Martin’s Press published an updated version of it in fall of 1998.
Fong-Torres
has been anthologized in numerous books, including Garcia;
The Rolling Stone Film Reader; The American’s Search for
Identity; Chink!: Studies in Ethnic Prejudice, and two
college textbooks. He has contributed pieces to The Encyclopedia
of Country Music, to Country on Compact Disc, and to the CD-ROM
version of the Encyclopaedia Brittanica.
In
1993, on completion of The Rice Room, Ben joined Gavin, the
San Francisco-based trade weekly for the radio and recording industries,
as managing editor. He vacated that post in late 1997 to work on
The Hits Just Keep On Coming: The History of Top 40 Radio,
which was published by Miller Freeman Books in fall of 1998. [A
long-time lover of radio, Ben has also written the script for the
Radio Hall of Fame’s induction ceremonies since 1998. The inductions,
hosted by Casey Kasem, take place in Chicago and are nationally
broadcast.]
Ben's most recent book is Not Fade Away: A Backstage Pass to 20 Years of Rock & Roll, a compilation of past articles published by Miller Freeman in 1999. A second collection, tentatively entitled Rewind, is due out in May 2006.
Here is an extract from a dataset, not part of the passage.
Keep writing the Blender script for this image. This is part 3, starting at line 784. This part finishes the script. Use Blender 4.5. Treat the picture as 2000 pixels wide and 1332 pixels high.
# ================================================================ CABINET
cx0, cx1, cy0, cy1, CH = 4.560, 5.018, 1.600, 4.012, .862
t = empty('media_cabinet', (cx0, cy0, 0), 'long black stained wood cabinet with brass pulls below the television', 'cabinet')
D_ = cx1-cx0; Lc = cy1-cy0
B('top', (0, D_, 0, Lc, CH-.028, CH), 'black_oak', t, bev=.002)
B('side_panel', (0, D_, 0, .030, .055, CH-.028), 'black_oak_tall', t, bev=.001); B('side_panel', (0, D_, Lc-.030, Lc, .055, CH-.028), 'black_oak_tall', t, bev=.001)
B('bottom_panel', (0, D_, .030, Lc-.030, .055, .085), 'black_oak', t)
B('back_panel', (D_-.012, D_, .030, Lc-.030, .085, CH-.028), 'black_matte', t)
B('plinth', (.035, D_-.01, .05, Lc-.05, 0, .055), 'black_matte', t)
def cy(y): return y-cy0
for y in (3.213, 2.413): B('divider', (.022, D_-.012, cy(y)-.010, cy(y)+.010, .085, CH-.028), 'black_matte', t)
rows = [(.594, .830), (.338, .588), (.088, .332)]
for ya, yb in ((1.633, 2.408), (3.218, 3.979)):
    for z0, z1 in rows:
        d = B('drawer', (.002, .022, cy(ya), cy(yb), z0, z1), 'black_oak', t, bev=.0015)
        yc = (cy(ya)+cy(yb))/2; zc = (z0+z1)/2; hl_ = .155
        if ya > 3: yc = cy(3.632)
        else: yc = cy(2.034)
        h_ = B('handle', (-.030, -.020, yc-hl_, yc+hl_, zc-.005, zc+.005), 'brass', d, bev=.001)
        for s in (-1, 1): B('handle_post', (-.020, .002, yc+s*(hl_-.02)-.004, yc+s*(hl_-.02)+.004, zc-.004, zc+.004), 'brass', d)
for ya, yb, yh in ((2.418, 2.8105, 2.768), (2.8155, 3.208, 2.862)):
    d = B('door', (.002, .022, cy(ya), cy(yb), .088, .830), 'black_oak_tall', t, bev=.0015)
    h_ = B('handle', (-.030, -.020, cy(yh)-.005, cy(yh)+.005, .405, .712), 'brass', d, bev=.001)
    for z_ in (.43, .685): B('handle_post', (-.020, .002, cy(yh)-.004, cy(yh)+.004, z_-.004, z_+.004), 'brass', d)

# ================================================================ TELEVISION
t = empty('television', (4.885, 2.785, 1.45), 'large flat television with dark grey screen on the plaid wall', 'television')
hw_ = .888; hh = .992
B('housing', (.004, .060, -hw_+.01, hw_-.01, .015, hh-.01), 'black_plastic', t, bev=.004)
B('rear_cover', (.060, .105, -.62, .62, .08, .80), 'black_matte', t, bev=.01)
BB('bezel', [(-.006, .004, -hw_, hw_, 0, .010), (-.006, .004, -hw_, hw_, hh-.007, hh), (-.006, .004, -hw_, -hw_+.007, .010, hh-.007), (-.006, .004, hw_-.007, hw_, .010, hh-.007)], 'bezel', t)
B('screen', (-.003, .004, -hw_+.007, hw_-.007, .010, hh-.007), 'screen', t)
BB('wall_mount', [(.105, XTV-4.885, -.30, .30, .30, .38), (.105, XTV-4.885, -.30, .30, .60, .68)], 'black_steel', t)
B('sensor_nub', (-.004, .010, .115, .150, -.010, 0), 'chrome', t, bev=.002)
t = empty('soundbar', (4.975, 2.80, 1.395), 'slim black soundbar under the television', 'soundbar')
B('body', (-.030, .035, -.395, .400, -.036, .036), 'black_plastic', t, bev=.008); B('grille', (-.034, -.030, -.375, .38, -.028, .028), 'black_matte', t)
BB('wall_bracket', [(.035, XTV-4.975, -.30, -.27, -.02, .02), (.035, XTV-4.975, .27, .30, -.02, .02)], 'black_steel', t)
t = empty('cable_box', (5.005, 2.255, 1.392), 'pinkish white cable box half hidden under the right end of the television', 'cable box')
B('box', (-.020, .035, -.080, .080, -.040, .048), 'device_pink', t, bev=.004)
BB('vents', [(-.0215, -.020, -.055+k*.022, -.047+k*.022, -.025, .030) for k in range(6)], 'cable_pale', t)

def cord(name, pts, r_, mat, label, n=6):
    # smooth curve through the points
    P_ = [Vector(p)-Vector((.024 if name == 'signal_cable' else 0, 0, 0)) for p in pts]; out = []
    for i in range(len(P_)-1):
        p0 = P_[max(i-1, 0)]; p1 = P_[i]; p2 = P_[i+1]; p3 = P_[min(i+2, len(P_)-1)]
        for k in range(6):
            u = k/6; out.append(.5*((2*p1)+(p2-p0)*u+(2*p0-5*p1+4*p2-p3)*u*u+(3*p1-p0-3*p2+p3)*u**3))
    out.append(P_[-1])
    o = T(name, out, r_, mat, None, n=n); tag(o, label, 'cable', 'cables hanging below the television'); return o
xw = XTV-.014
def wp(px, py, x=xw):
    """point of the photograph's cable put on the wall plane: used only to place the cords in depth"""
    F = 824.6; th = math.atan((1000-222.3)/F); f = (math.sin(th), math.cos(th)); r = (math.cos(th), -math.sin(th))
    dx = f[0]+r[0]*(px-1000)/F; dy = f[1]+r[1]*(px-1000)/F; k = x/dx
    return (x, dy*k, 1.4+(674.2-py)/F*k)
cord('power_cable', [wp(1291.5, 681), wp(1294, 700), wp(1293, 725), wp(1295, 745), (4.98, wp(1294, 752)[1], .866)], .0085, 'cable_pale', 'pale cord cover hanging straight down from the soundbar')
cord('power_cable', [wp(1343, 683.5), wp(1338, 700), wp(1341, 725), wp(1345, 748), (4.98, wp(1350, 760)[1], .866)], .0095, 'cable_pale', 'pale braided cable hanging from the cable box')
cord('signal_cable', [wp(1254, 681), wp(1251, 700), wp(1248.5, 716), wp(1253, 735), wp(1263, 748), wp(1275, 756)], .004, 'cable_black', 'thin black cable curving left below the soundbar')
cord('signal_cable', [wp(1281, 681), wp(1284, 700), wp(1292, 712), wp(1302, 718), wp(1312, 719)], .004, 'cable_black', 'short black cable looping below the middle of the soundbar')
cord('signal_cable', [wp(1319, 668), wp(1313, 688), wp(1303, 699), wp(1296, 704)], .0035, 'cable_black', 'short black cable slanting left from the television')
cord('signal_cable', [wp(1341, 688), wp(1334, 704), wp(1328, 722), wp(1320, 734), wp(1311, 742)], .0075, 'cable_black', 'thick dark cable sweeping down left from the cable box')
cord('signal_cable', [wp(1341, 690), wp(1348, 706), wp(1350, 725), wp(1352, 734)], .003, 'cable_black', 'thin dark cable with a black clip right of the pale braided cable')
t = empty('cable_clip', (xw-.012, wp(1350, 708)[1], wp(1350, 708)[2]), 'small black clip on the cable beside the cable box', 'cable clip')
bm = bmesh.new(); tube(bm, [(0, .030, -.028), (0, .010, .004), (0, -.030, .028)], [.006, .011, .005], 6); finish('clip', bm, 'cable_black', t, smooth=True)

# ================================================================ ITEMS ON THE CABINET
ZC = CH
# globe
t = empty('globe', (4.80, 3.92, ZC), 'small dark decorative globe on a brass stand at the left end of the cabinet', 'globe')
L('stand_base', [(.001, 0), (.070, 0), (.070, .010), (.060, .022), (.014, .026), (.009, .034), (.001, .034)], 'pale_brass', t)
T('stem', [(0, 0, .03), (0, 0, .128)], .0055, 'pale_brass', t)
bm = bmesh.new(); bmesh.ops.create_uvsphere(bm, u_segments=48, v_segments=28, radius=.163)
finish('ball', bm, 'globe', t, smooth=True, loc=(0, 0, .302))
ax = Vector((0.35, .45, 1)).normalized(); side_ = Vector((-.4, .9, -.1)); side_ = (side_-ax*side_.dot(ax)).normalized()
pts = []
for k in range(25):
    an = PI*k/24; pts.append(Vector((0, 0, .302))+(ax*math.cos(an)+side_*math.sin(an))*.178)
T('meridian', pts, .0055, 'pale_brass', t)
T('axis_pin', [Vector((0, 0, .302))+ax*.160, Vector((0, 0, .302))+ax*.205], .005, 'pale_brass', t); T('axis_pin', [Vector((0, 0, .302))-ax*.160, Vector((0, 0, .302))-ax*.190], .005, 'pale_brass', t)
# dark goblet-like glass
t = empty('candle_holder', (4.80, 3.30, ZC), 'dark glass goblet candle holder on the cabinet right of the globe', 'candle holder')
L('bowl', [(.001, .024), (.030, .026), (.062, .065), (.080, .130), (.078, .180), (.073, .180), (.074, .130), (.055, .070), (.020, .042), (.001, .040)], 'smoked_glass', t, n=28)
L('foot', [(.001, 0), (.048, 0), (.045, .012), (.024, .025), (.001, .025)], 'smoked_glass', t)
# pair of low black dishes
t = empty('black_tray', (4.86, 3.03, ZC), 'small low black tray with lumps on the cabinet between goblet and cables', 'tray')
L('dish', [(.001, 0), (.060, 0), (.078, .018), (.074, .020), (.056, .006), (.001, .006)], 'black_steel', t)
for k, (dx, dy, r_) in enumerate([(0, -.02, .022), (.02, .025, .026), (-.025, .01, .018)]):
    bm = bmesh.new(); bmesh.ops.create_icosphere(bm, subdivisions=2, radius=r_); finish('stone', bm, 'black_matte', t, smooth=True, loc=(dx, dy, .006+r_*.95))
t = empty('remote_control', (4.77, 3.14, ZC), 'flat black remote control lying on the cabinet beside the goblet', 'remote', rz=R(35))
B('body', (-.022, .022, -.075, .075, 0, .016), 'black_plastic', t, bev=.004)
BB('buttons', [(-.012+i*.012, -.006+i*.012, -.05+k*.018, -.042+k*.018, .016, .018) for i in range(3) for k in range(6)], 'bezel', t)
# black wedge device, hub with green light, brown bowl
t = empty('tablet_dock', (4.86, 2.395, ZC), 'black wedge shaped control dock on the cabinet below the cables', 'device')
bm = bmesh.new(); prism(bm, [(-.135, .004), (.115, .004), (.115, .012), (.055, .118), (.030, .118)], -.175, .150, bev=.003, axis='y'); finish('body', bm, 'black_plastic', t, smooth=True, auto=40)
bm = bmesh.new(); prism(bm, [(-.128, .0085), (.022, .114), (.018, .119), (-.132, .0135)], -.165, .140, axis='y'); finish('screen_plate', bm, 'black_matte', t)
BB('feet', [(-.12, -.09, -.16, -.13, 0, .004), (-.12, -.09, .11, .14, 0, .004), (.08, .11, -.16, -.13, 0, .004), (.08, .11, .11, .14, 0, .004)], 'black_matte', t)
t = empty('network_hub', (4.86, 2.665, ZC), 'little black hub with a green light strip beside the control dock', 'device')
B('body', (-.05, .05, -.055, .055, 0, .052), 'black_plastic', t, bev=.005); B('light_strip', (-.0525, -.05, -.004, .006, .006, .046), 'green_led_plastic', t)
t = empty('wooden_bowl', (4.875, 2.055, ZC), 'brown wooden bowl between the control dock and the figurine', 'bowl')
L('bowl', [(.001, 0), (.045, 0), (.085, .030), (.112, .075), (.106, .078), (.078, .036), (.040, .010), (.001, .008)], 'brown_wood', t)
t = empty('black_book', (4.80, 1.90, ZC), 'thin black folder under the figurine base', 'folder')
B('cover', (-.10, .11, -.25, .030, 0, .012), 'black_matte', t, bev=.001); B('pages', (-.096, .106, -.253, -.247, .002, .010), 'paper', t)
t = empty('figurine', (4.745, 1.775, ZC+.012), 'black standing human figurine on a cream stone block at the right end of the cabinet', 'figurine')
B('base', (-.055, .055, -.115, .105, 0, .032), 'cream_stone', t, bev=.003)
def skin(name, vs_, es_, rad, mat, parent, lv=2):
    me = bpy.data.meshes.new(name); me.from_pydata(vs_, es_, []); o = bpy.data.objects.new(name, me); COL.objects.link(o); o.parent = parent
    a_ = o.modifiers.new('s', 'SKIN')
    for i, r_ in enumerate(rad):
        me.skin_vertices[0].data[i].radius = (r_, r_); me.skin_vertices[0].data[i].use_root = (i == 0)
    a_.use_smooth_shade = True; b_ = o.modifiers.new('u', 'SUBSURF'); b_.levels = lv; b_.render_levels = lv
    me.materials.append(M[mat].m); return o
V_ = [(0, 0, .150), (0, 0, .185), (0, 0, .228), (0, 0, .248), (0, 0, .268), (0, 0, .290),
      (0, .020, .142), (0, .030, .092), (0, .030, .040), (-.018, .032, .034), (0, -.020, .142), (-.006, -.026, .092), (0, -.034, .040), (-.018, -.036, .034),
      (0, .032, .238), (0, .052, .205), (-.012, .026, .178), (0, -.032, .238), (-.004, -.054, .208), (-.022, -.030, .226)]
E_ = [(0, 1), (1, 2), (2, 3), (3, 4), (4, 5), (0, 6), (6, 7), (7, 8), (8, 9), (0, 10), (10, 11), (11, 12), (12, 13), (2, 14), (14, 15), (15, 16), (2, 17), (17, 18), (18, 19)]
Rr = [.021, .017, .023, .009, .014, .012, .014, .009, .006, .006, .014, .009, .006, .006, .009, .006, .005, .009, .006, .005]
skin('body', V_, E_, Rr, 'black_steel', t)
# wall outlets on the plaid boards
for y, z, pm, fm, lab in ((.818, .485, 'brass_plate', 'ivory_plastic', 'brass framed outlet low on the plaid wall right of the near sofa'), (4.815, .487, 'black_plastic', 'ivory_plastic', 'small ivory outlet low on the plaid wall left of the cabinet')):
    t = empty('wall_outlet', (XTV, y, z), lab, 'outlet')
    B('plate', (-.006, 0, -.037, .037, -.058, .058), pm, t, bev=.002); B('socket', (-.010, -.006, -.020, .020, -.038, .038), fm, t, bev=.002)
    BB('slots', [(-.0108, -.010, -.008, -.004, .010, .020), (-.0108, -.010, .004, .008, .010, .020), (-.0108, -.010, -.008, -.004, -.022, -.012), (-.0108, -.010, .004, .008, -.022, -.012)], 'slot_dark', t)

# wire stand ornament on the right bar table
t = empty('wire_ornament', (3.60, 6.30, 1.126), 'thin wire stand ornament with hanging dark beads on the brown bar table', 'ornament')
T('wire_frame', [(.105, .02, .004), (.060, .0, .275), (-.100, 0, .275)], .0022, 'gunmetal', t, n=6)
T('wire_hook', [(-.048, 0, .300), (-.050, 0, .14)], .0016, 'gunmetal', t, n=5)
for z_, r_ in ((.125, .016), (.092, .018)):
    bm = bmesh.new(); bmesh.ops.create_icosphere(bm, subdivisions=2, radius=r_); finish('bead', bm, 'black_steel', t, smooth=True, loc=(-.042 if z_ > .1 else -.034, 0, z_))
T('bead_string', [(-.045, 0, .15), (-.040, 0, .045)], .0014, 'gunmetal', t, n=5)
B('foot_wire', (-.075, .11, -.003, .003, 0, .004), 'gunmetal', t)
In 1999, Ben joined myplay.com, a music site on the Internet, as Editorial Director. He also began contributing articles to AsianConnections.com.
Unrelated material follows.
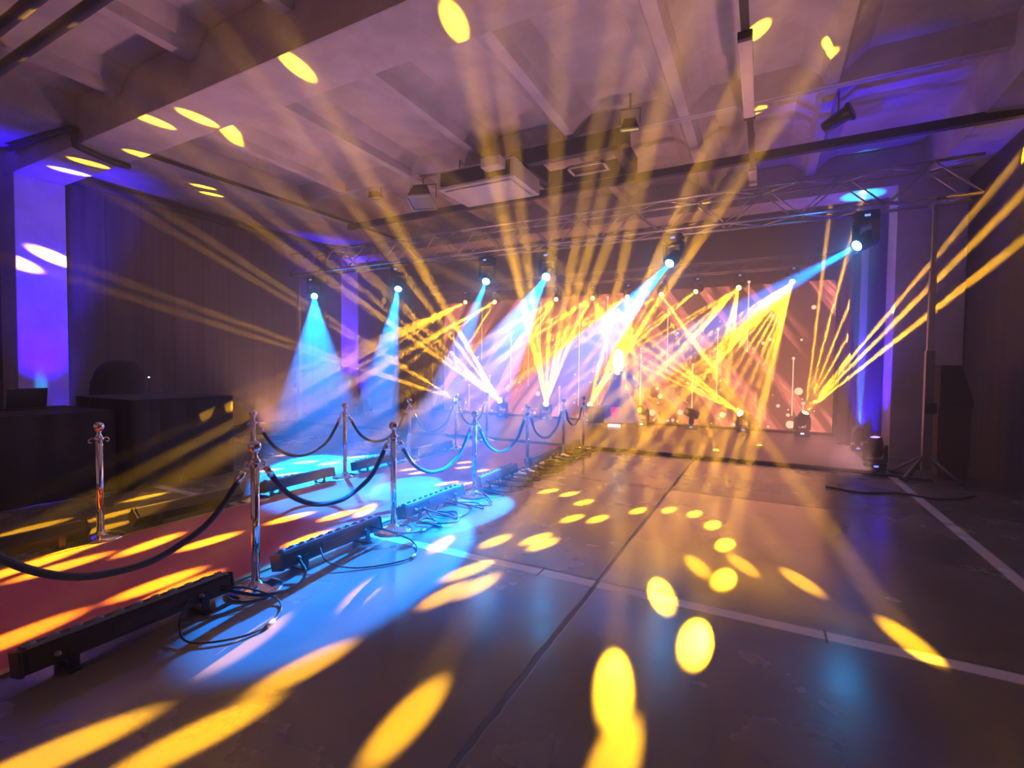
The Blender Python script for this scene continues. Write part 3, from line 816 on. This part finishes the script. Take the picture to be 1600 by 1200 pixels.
for i, (p, ts) in enumerate(TOP):
    pos = Vector(p); mean = sum(((Vector(q) - pos).normalized() for q in ts), Vector()).normalized()
    t, lp = moving_head(pos, mean, True, 0.72, 'y', top_lab[i], 'yellow lamps hanging above the screen')
    gobo_lamp('beam_lamp', lp, ts, YP * TOPW[i], YEL, 0.39)
for i, (p, ts) in enumerate(BOT):
    pos = Vector(p); mean = sum(((Vector(q) - pos).normalized() for q in ts), Vector()).normalized()
    sc = 0.95
    # stand the lamp on the deck: pivot 0.42*sc above it
    piv_z = 0.05 + 0.42 * sc
    pos.z = piv_z + mean.z * 0.18 * sc
    t, lp = moving_head(pos, mean, False, sc, 'y', bot_lab[i], 'lamps standing on the stage floor', 'w' if i == 6 else 'b')
    gobo_lamp('beam_lamp', lp, ts, YP * BOTW[i], YEL, 0.58, 0.12)
t, lp = moving_head((-2.78, 12.35, 0.05 + 0.42 * 0.95 + 0.02), (-0.3, -0.85, 0.2), False, 0.95, 'd', 'dim floor lamp with a small pale lens right of the costumed performer', 'lamps standing on the stage floor', 'w')

blue_lab = ['leftmost blue lamp above the widest beam, far left', 'second blue lamp from the left, right of the violet pillar', 'third blue lamp left of the screen top',
            'fourth blue lamp whose beam turns white', 'fifth blue lamp hanging over the middle of the screen', 'rightmost blue lamp near the violet right pillar']
for i, (p, q, a) in enumerate(BLUE):
    d = (Vector(q) - Vector(p)).normalized()
    t, lp = moving_head(p, d, True, 1.0, 'b', blue_lab[i], 'blue lamps hanging from the front truss')
    lamp('beam_lamp', lp, d, a, BP * (1.15 if a > 5.5 and i < 2 else 1.3 if a > 5.5 else 0.9), (0.0, 0.21, 1.0), 0.03, 0.25)

# ---------------------------------------------------------------- trusses
def truss(name, label, x0, x1, y, z, w, h, r, step):
    t = thing(name, label, 'truss', ((x0 + x1) / 2, y, z))
    L = (x1 - x0) / 2
    for sy in (-1, 1):
        for sz in (0, 1):
            MB().tube([(-L, sy * w / 2, sz * h), (0, sy * w / 2, sz * h), (L, sy * w / 2, sz * h)], r, 10).build('chord', aluminium, t)
    n = int(2 * L / step)
    for face in range(4):
        b = MB()
        for k in range(n):
            xa = -L + 2 * L * k / n; xb = -L + 2 * L * (k + 1) / n
            u, v = (0, 1) if k % 2 == 0 else (1, 0)
            if face < 2:
                yy = (-1 if face == 0 else 1) * w / 2
                b.tube([(xa, yy, u * h), (xb, yy, v * h)], r * 0.5, 6)
            else:
                zz = (face - 2) * h
                b.tube([(xa, (u - 0.5) * w, zz), (xb, (v - 0.5) * w, zz)], r * 0.5, 6)
        b.build('bracing', aluminium, t)
    return t
truss('front_truss', 'long aluminium truss crossing the hall in front of the stage', -10.95, 2.5, 8.7, 3.86, 0.38, 0.5, 0.024, 0.5)
truss('back_truss', 'slim truss above the LED screen carrying the yellow lamps', -9.6, 1.45, 12.45, 3.80, 0.24, 0.24, 0.018, 0.4)

def tower(loc, label, sg):
    t = thing('lifting_tower', label, 'truss stand', loc)
    MB().box((0, 0, 0.95), (0.1, 0.1, 1.7), bevel=0.008).build('outer_mast', steel_dull, t)
    MB().box((0, 0, 2.3), (0.075, 0.075, 1.3), bevel=0.006).build('middle_mast', cream_paint, t)
    MB().box((0, 0, 3.35), (0.055, 0.055, 0.95), bevel=0.006).build('inner_mast', aluminium, t)
    b = MB(); b.box((0, 0, 3.83), (0.1, 0.5, 0.04)); b.build('truss_cradle', steel_dull, t)
    for k in range(4):
        a = PI / 4 + k * PI / 2
        MB().tube([(0, 0, 0.35), (0.42 * math.cos(a), 0.42 * math.sin(a), 0.03)], 0.022, 8).build('leg', steel_dull, t)
        MB().lathe([(0, 0), (0.05, 0), (0.05, 0.02), (0, 0.03)], 12, c=(0.42 * math.cos(a), 0.42 * math.sin(a), 0.0)).build('foot', rubber, t)
    MB().box((0, -0.09, 1.0), (0.14, 0.1, 0.16), bevel=0.02).build('winch', black_metal, t)
    return t
tower((2.06, 8.7, 0), 'right lifting tower holding up the front truss end', 1)
tower((-10.87, 8.7, 0), 'left lifting tower holding up the far end of the front truss', -1)
t = thing('covered_speaker', 'black wedge shaped speaker with a brown cover beside the right tower', 'speaker', (2.38, 9.0, 0))
MB().prism([(-0.16, 1.02), (-0.16, 1.6), (0.06, 1.6), (0.2, 1.12), (0.2, 1.02)], 1, -0.17, 0.17).build('cabinet', black_cloth, t)
b = MB(); b.prism([(-0.16, 0.02), (-0.17, 1.02), (0.19, 1.02), (0.17, 0.02)], 1, -0.16, 0.16)
b.build('cover', solid('brown_cloth', (0.09, 0.055, 0.045), 0.95, bump=0.4), t)

# violet uplights at the pillars and the blue one that washes the ceiling
VIO = (0.02, 0.0, 1.0)
def par_can(loc, aim, power, label):
    loc = Vector(loc); d = (Vector(aim) - loc).normalized()
    t = thing('par_can', label, 'stage light', (loc.x, loc.y, 0), 0, 'small uplights at the foot of the left pillars')
    M = Matrix.Translation((0, 0, loc.z)) @ d.to_track_quat('Z', 'Y').to_matrix().to_4x4()
    link(MB().lathe([(0, -0.22), (0.06, -0.2), (0.08, -0.1), (0.08, 0.0), (0.072, 0.0), (0.07, -0.03), (0, -0.03)], 20).mesh('can', black_metal), 'can', t, M)
    link(MB().lathe([(0.066, -0.028), (0, -0.02)], 20).mesh('lens', lens_violet), 'lens', t, M)
    b = MB(); b.box((0, 0, 0.01), (0.16, 0.1, 0.02), bevel=0.004); b.box((0, -0.095, loc.z / 2), (0.03, 0.008, loc.z)); b.box((0, 0.095, loc.z / 2), (0.03, 0.008, loc.z)); b.box((0, 0, 0.022), (0.03, 0.19, 0.008))
    b.build('yoke', black_metal, t)
    lamp('core_lamp', loc + d * 0.01, d, 6.5, power, (0.0, 0.5, 1.0), 0.03, 0.5)
par_can((-10.83, 3.66, 0.32), (-11.1, 3.64, 1.06), CORE, 'small can light whose cyan glow climbs the near left pillar')
par_can((-10.83, 10.66, 0.35), (-11.1, 10.64, 1.06), CORE, 'small can light at the foot of the far left pillar')
def uplight(pos, aim, sc, label, power, half=35, core=None, core_power=0, core_deg=3.5, col=VIO, disp='b'):
    pos = Vector(pos); aim = Vector(aim)
    piv = Vector((pos.x, pos.y, pos.z + 0.42 * sc)); d = (aim - piv).normalized()
    t, lp = moving_head(piv + d * 0.18 * sc, d, False, sc, 'v', label, 'violet uplights at the pillars', disp)
    lamp('wash_lamp', lp, d, half, power, col, 0.04, 1.0)
    if core is not None:
        lamp('core_lamp', lp, Vector(core) - lp, core_deg, core_power, (0.0, 0.45, 1.0), 0.02, 0.5)
    return t
uplight((-10.35, 3.68, 0), (-11.1, 3.68, 2.7), 0.8, 'violet uplight behind the booth at the near left pillar', UP * 1.1, 28, None, 0, 3)
uplight((-10.35, 10.68, 0.05), (-11.1, 10.68, 2.7), 0.8, 'violet uplight at the far left pillar', UP * 1.1, 28, None, 0, 3)
uplight((1.56, 10.72, 0.05), (2.0, 10.68, 3.0), 0.7, 'violet uplight behind the pale post at the right pillar', UP * 0.35, 40, (1.5, 10.65, 4.66), UP * 2, 5)
uplight((1.55, 9.1, 0), (1.15, 8.1, 5.1), 0.85, 'black uplight with a blue display at the right front corner of the stage', UP * 0.55, 15, None, 0, 3, (0.01, 0.0, 1.0))
# area lamp added before the LED wall to strengthen its light on the hall
ld = bpy.data.lights.new('screen_boost_light', 'AREA'); ld.shape = 'RECTANGLE'; ld.size = 10.4; ld.size_y = 3.2
ld.energy = WASH; ld.color = (1.0, 0.36, 0.20)
o = bpy.data.objects.new('screen_boost_light', ld); COL.objects.link(o)
o.matrix_world = Matrix.Translation((-3.92, 12.9, 1.85)) @ Matrix.Rotation(-PI / 2, 4, 'X')

# two added warm lamps without fixtures, left and right, to brighten the ceiling
for x, y in ((-7.9, 5.6), (1.0, 6.4)):
    lamp('wash_lamp', (x, y, 0.4), ((-4.0 - x) * 0.18, -0.12, 1.0), 52, WARM_FILL, (1.0, 0.42, 0.40), 0.15, 0.8)

# ---------------------------------------------------------------- black draped control booth
def drape(name, pts, z1, parent, fold=0.018, mat=black_cloth):
    # pleated cloth hanging along a polyline, closed on top by a flat cover
    b = MB(); line = []
    for (a, c) in zip(pts[:-1], pts[1:]):
        a = Vector(a); c = Vector(c); L = (c - a).length; n = max(2, int(L / 0.04)); nn = Vector(((c - a).y, -(c - a).x)).normalized()
        for k in range(n):
            q = a + (c - a) * (k / n); f = fold * math.sin(k * 0.75) * (0.6 + 0.4 * math.sin(k * 0.21))
            line.append(q + nn * (f if k else 0))
    line.append(Vector(pts[-1]))
    for p, q in zip(line[:-1], line[1:]):
        b.quad((p.x, p.y, 0.01), (q.x, q.y, 0.01), (q.x, q.y, z1), (p.x, p.y, z1))
    bmesh.ops.remove_doubles(b.bm, verts=b.bm.verts, dist=1e-4)
    for f in b.bm.faces: f.smooth = True
    o = b.build(name, mat, parent); md = o.modifiers.new('thickness', 'SOLIDIFY'); md.thickness = 0.008
    return o
t = thing('control_booth', 'long low control table draped in black cloth at the left', 'table', (-7.4, 1.2, 0))
MB().box((0, 0, 0.94), (1.3, 3.3, 0.03)).build('table_top', black_cloth, t)
drape('table_skirt', [(-0.66, -1.66), (0.66, -1.66), (0.66, 1.66), (-0.66, 1.66)], 0.95, t)
for sx in (-0.55, 0.55):
    for sy in (-1.5, 1.5): MB().box((sx, sy, 0.46), (0.04, 0.04, 0.92)).build('leg', steel_dull, t)
t = thing('draped_case', 'taller black draped case at the right end of the control table', 'case', (-7.25, 3.55, 0))
MB().box((0, 0, 0.53), (1.36, 1.2, 1.06), bevel=0.01).build('box', black_cloth, t)
drape('cloth', [(-0.69, -0.61), (0.69, -0.61), (0.69, 0.61), (-0.69, 0.61)], 1.07, t)
MB().box((0.0, 0.0, 1.072), (1.4, 1.24, 0.012), bevel=0.004).build('lid', black_cloth, t)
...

Fong-Torres is frequently called on to emcee community and fund-raising events, and to conduct on-stage interviews at events like South by Southwest in Austin, Texas, and at the Mill Valley Film Festival. He is also known for his impressions of, among others, Elvis Presley and Bob Dylan. Both are featured in one song, "Rainy Day Bookstores," on a CD entitled Stranger Than Fiction, featuring best-selling authors performing music. He is a real-life character in Almost Famous, the 2000 film by Cameron Crowe.